Une carrière en plein boum pour ce fils de psychiatre et de comédienne, qui, entre les deux, a décidé de ne pas choisir. Car Anders Danielsen Lie est aussi, à ses heures perdues, médecin généraliste à mi-temps dans un cabinet d'Oslo. "Être les deux à la fois m'apporte beaucoup. C'est aussi parce que je suis de passage dans le cinéma que je peux apporter de la sincérité à mes rôles. Et de la même façon, mes expériences au cinéma me rendent aussi plus humain dans ma pratique de la médecine". Mais il en convient, cette situation ne pourra pas forcément durer. "Je n'ai pas encore fait de choix, mais je sais qu'un jour ou l'autre, il s'imposera à moi. Ça devient de plus en plus difficile, non seulement parce qu'on me propose plus de rôles, mais aussi parce que j'ai une fille désormais". Avec un top norvégien. Couple star dans le pays qu'on a pu voir dans le supplément du New York Times posé en maillot de bain sur les rives du fleuve Akerselva pour un numéro consacré au Oslo branché.

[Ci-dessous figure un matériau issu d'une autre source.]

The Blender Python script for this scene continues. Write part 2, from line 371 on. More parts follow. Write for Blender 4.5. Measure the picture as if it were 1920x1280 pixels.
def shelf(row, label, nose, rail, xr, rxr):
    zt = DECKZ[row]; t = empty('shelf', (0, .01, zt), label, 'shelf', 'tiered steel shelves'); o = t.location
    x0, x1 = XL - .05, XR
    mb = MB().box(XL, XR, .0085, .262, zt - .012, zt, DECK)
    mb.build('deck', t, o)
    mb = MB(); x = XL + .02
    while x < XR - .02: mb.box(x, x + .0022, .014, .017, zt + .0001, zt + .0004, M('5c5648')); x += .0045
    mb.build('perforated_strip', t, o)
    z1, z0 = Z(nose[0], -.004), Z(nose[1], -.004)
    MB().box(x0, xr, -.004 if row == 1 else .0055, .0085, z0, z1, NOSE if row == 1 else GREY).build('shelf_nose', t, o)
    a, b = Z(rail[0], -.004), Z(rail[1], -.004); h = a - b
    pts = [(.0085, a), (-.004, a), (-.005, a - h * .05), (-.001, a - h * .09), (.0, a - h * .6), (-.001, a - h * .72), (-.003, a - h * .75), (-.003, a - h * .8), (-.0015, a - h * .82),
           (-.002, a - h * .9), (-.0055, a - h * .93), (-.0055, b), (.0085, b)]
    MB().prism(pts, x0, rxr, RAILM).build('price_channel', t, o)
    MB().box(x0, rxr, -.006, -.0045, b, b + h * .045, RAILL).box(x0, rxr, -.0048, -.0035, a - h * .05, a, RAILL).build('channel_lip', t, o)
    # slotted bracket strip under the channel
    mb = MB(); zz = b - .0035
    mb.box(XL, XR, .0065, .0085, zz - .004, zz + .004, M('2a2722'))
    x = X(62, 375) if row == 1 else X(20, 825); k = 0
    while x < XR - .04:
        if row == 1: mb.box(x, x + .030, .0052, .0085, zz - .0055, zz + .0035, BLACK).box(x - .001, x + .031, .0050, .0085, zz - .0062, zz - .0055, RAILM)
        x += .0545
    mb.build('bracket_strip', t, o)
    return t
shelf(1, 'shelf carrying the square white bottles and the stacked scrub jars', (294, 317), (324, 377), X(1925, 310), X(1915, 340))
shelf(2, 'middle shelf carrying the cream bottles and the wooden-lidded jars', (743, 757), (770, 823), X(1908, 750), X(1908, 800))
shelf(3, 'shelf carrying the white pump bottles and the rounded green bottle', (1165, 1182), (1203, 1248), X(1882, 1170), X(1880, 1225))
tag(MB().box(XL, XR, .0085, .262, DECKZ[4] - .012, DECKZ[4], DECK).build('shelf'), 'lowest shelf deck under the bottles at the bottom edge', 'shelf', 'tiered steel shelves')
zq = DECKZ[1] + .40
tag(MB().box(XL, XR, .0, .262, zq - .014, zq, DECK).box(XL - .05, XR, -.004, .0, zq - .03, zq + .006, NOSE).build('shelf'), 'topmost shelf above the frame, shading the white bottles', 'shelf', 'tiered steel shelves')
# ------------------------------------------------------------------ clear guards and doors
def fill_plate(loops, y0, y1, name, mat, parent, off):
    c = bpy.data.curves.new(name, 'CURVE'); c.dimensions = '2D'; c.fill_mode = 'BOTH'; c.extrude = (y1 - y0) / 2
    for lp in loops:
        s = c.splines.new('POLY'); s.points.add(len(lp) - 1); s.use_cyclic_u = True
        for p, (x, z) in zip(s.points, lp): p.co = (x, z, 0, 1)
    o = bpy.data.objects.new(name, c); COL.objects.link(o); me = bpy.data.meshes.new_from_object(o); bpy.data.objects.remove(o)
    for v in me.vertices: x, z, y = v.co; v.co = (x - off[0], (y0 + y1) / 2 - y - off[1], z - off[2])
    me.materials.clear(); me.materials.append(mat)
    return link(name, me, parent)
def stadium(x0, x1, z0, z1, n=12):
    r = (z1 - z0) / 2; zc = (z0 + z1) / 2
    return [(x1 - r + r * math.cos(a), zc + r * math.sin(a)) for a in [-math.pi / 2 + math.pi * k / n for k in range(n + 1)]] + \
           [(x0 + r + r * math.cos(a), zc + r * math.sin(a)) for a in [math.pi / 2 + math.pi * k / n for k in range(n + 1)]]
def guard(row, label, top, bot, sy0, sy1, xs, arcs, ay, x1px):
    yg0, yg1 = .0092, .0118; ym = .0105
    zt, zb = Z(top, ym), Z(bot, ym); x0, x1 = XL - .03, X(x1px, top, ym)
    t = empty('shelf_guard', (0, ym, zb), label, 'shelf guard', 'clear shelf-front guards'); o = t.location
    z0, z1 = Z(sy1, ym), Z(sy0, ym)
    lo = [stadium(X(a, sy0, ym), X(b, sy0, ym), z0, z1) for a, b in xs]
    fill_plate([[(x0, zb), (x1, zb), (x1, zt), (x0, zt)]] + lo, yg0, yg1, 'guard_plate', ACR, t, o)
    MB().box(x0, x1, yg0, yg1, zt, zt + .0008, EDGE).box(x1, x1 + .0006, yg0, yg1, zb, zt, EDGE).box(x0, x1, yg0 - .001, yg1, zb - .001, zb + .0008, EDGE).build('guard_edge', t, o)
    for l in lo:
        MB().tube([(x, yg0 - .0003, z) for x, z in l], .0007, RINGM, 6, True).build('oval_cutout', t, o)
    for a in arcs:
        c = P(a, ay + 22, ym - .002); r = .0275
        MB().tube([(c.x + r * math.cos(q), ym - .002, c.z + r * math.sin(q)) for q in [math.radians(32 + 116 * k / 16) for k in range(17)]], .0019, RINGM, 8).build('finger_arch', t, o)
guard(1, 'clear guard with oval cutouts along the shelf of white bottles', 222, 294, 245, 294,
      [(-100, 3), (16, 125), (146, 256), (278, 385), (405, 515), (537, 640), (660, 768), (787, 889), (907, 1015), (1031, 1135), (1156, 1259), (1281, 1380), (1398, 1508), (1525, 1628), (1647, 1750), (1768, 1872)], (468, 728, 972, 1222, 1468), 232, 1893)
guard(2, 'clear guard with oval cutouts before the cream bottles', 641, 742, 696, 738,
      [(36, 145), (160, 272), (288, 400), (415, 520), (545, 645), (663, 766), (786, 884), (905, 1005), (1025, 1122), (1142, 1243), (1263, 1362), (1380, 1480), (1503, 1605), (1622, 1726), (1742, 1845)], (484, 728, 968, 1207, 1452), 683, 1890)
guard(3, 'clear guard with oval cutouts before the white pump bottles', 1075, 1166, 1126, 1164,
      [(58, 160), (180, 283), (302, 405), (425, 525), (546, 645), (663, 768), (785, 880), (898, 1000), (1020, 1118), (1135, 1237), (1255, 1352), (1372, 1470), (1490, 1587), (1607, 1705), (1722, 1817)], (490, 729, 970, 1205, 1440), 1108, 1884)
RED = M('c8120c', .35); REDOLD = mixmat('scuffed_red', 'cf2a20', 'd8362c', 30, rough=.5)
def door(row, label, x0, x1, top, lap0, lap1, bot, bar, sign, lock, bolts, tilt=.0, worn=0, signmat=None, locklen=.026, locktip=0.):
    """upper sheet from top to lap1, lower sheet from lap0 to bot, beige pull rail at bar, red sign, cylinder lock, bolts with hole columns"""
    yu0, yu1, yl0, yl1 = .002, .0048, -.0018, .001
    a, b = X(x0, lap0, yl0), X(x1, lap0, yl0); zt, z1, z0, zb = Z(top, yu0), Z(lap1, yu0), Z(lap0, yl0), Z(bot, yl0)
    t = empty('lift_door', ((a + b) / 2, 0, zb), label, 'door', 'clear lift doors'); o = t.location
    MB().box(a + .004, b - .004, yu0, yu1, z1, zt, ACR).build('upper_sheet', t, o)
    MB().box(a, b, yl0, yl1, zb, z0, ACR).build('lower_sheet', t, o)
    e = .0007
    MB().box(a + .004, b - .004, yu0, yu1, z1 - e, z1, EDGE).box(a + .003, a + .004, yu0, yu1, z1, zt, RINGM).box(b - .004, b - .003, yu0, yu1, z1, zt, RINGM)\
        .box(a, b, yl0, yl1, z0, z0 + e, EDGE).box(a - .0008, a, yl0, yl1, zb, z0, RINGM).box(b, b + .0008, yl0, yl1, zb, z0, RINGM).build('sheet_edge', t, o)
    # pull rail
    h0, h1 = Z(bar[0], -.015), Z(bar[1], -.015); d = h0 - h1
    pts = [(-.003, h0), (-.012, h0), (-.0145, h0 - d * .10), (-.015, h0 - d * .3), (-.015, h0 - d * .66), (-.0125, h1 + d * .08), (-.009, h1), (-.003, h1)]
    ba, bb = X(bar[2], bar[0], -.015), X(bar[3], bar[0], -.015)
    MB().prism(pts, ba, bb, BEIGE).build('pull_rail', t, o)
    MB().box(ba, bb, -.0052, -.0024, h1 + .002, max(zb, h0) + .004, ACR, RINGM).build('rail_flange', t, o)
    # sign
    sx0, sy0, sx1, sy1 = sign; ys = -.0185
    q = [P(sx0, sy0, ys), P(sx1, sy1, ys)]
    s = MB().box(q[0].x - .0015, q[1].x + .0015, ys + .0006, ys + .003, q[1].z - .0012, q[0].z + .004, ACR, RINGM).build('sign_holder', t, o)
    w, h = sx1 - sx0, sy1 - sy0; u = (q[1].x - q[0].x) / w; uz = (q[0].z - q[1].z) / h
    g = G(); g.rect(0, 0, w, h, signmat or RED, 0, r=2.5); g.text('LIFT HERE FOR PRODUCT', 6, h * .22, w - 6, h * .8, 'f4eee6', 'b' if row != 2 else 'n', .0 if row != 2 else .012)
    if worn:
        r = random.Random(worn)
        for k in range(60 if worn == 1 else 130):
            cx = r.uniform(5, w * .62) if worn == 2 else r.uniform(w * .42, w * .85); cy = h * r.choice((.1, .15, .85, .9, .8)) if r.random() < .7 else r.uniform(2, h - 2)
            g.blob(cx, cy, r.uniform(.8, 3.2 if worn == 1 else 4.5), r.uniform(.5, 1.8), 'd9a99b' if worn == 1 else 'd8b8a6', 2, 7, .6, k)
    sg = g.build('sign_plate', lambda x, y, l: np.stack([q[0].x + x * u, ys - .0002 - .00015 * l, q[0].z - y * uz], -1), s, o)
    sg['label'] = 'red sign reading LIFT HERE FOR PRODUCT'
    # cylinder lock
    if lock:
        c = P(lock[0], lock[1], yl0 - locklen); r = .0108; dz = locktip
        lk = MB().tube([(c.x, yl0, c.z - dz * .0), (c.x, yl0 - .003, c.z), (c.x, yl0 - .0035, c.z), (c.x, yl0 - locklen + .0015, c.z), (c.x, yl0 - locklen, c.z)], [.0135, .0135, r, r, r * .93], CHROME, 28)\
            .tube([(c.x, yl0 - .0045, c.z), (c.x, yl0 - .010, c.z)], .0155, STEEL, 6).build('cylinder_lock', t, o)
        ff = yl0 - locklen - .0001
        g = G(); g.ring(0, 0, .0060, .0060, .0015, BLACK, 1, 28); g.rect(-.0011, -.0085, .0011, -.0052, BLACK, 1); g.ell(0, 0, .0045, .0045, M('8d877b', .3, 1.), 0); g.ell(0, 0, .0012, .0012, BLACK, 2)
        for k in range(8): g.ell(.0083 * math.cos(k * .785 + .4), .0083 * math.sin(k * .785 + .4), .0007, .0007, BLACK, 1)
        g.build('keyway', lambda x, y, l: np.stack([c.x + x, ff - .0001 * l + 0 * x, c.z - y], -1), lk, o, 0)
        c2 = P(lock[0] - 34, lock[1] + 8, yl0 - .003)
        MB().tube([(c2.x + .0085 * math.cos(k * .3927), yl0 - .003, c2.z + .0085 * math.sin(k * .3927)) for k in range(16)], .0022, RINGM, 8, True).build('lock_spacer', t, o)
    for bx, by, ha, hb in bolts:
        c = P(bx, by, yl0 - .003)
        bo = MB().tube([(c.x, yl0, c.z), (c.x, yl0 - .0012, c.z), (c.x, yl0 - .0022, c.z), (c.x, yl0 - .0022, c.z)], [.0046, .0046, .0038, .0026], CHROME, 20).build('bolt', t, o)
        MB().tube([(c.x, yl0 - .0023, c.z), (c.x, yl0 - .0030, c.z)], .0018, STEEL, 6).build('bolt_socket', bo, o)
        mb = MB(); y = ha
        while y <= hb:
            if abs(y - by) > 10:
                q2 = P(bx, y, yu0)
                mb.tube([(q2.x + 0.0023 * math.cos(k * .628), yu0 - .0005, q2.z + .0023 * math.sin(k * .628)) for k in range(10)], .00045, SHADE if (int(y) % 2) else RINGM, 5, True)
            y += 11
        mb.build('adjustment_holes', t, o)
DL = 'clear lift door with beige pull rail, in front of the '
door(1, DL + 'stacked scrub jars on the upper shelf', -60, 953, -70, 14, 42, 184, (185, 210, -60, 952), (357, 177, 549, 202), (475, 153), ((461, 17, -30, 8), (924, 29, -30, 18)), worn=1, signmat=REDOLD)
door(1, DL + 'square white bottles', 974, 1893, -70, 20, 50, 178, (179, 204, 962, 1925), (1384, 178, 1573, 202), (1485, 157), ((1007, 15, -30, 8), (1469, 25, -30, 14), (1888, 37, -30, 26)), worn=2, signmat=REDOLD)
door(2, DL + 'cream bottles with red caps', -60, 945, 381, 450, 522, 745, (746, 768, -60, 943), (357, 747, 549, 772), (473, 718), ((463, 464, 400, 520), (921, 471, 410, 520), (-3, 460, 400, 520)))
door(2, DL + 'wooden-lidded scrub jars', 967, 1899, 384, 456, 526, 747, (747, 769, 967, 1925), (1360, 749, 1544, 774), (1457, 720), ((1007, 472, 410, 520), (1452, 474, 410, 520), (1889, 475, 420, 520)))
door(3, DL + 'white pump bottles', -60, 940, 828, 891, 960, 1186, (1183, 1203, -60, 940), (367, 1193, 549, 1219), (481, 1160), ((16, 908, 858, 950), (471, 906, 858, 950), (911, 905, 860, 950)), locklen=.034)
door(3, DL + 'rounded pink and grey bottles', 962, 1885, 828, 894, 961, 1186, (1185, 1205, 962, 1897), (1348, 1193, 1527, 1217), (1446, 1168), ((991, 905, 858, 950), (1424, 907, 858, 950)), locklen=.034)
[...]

Anders Danielsen Lie, le 13 janvier à Paris
 (Boris Courret / Culturebox)

Et pourtant, l'acteur refusait cette vie. La célébrité l'effrayait. "À 10 ans, j'ai joué dans une série, Herman, grâce à ma mère, qui connaissait le réalisateur. Le programme a eu pas mal de succès et j'ai été tétanisé par cette notoriété subite. Je n'avais plus du tout envie de tourner". Mais sa passion pour le cinéma est trop forte. En grandissant et pendant ses études de médecine, il passe quelques castings. C'est lors de l'un d'eux que Joachim Trier le remarque. Depuis, l'acteur norvégien ne se refuse rien. Du plus en plus courtisé, il avoue même aujourd'hui ne pas être opposé à l'idée de jouer dans un blockbuster. "Si le projet me plaît, j'irai avec plaisir. De toute façon j'ai envie de nouveauté. Le type déprimé, pour l'instant, c'est terminé", souffle-t-il, de son petit air d'acteur maudit.